Animoca Brands develops, operates and invests in blockchain gaming and NFT-related companies and is underpinned by the concept of “true digital ownership,” or turning every game item into real world assets in the form of NFTs. Its most popular titles include The Sandbox and Revv Racing. The company also has investments in more than 150 NFT, metaverse and blockchain companies, including OpenSea, NBA Top Shot creator Dapper Labs, Axie Infinity developer Sky Mavis and, as of last week, the Fan Controlled Football league.

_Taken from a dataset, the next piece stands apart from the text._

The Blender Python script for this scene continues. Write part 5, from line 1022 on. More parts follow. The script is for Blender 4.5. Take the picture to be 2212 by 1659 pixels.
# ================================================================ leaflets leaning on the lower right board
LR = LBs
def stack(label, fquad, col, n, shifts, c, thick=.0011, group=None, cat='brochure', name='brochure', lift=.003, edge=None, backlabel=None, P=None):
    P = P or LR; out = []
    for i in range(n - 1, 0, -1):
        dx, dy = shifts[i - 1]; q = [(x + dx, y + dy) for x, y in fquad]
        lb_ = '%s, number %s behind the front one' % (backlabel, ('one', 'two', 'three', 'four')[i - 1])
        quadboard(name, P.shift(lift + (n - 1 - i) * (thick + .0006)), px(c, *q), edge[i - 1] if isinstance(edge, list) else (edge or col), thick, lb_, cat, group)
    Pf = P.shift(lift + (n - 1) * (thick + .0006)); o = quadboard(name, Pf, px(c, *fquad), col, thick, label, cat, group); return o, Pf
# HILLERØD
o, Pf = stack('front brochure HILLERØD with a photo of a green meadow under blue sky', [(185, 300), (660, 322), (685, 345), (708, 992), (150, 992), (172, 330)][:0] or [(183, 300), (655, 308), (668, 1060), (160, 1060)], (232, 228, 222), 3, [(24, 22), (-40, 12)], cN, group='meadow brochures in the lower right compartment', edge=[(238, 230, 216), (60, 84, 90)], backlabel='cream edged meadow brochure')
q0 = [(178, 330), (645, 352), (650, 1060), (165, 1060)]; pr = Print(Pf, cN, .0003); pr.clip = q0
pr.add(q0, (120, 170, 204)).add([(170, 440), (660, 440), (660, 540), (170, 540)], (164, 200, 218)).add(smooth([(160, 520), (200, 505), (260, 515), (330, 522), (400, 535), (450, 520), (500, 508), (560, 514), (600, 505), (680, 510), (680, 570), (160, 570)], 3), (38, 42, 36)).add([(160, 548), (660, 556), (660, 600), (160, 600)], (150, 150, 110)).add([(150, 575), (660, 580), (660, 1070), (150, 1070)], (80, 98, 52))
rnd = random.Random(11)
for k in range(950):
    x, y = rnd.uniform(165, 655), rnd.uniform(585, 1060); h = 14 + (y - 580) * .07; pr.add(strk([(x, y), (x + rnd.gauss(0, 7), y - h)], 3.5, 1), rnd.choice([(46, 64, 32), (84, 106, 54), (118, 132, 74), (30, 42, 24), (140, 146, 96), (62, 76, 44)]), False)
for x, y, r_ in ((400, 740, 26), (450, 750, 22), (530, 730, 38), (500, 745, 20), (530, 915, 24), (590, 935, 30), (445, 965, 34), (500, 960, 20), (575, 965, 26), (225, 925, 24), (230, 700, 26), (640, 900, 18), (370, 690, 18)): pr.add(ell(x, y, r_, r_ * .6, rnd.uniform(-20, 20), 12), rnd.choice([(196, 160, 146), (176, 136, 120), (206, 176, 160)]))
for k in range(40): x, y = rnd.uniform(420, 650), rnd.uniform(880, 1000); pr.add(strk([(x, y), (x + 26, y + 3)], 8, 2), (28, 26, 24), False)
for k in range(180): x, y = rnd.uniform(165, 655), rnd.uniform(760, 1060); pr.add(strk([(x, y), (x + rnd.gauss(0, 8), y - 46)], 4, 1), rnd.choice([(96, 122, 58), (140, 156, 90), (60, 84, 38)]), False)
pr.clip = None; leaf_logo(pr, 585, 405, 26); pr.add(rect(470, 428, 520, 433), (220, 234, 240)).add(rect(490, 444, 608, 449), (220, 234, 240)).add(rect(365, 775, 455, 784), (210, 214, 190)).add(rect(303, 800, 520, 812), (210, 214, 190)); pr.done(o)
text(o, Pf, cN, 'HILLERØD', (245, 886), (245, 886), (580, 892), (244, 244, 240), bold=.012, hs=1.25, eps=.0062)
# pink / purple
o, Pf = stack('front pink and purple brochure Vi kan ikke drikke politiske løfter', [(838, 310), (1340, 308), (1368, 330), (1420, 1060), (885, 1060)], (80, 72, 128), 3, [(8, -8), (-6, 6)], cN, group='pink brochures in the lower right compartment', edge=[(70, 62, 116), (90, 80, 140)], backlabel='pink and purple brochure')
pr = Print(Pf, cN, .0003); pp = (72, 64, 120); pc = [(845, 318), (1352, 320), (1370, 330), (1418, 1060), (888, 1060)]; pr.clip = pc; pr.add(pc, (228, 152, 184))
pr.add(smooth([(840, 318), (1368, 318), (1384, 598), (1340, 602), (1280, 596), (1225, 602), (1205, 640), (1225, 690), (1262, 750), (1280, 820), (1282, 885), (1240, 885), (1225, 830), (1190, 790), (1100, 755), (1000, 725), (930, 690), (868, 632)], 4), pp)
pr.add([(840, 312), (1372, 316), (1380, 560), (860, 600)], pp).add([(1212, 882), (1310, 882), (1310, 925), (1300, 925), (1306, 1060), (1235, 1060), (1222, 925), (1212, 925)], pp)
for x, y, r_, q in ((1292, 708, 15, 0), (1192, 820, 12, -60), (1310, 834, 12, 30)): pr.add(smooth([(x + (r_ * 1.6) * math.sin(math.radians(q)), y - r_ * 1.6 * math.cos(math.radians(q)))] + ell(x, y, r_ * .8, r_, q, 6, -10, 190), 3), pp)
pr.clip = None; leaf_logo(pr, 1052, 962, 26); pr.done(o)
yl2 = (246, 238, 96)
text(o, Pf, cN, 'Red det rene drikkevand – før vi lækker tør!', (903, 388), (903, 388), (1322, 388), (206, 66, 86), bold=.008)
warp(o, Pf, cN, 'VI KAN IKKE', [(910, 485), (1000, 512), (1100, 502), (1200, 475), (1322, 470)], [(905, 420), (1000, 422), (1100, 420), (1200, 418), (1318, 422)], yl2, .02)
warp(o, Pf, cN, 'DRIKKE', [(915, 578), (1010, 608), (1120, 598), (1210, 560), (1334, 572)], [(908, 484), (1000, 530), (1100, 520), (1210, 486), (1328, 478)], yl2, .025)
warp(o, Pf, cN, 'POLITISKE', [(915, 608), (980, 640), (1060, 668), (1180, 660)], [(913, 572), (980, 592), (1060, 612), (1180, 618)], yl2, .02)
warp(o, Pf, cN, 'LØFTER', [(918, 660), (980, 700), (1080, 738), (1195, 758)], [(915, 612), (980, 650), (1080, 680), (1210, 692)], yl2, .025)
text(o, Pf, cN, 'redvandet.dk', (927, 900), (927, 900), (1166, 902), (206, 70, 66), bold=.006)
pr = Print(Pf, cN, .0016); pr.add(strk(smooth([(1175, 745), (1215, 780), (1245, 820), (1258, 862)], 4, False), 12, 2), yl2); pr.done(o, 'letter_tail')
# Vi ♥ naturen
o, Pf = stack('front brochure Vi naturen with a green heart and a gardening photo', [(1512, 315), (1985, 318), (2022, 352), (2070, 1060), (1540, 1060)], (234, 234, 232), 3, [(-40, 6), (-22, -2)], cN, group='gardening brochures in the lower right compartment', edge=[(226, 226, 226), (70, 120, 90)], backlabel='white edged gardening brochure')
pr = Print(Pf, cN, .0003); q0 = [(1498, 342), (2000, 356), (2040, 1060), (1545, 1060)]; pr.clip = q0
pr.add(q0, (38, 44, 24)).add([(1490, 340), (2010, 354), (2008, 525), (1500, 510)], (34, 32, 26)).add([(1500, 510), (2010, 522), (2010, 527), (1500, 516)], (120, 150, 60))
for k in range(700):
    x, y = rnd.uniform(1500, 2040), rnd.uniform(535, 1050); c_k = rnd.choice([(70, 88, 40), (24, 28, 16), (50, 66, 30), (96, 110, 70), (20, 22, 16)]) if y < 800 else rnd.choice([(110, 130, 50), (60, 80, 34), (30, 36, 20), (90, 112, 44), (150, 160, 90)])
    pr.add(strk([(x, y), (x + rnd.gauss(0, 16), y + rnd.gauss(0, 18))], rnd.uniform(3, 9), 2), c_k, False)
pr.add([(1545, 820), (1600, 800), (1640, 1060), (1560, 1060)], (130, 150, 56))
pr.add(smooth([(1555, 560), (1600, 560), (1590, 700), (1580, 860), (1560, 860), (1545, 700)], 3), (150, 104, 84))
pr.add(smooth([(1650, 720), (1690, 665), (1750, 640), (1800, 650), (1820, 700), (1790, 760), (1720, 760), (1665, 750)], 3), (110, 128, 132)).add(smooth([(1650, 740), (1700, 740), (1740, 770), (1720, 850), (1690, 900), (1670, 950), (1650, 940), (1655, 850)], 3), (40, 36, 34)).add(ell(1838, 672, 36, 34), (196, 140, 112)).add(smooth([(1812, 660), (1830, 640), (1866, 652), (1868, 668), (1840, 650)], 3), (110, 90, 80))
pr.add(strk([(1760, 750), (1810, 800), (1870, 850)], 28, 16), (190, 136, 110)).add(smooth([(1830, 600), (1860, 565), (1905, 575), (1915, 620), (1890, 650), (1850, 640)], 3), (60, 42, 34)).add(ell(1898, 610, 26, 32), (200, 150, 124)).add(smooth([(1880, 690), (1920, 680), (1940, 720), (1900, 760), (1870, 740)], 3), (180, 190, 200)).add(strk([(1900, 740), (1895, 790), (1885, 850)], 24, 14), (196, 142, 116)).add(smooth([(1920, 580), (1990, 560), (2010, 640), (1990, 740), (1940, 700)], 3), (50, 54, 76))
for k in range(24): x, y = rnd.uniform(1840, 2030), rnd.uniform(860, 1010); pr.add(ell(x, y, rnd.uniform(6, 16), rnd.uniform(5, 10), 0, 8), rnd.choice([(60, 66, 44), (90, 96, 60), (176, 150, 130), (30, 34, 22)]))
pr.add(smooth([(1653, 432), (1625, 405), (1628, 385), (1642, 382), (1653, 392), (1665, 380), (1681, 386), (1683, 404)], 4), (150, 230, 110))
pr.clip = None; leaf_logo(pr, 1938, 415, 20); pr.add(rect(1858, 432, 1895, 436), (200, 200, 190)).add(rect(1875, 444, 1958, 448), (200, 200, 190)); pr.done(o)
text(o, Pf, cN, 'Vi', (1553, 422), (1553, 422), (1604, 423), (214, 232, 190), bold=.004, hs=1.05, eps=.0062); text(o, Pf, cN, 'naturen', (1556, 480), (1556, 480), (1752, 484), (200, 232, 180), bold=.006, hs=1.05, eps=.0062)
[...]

Cofounded by Siu, Animoca Brands was created and spun off from Animoca—a game-focused outlet incubated at digital communications company Outblaze, which was also founded by Siu—in 2014 to focus on its burgeoning mobile gaming business. After pivoting to NFTs and blockchain gaming in 2017, the company eventually drew the ire of the Australian Stock Exchange, which said Animoca Brands had breached its listing rules because of its “involvement in cryptocurrency-related activities,” among other issues. It was delisted in March 2020.

It’s had quite the turnaround since. Last May, Animoca Brands raised $88.8 million in the first of a two-part fundraising round, which valued the company at $1 billion. After completing the second piece, a $50 million raise in July, it added another $65 million in October from investors that included Sequoia Capital and Ubisoft. In the months following, Softbank led a $93 million investment directly into The Sandbox, and Animoca Brands partnered with cryptocurrency exchange Binance to create a $200 million blockchain gaming incubator and accelerator program. At the end of the third quarter, the company reported $141 million in bookings as well as $530 million in other income that includes gains on investments and digital assets. It also noted that its digital reserves were valued at $16 billion at the end of November.

Animoca Brands isn’t the only blockchain gaming company experiencing a sudden cash infusion. Competitor Mythical Games, which develops both blockchain games and the technology behind them, raised $75 million in June, and three months later, Sorare raised $680 million for its blockchain-based fantasy soccer game. Sky Mavis and Dapper Labs netted notable raises of $152 million and $250 million, respectively, near the end of 2021, although Animoca Brands owns stakes in both.

Siu isn’t worried about his competitors. In fact, he’s betting on them. “With Web 3.0, it’s a shared network effect,” he told Forbes in November. “There might be competition between the parties, but they all need each other.”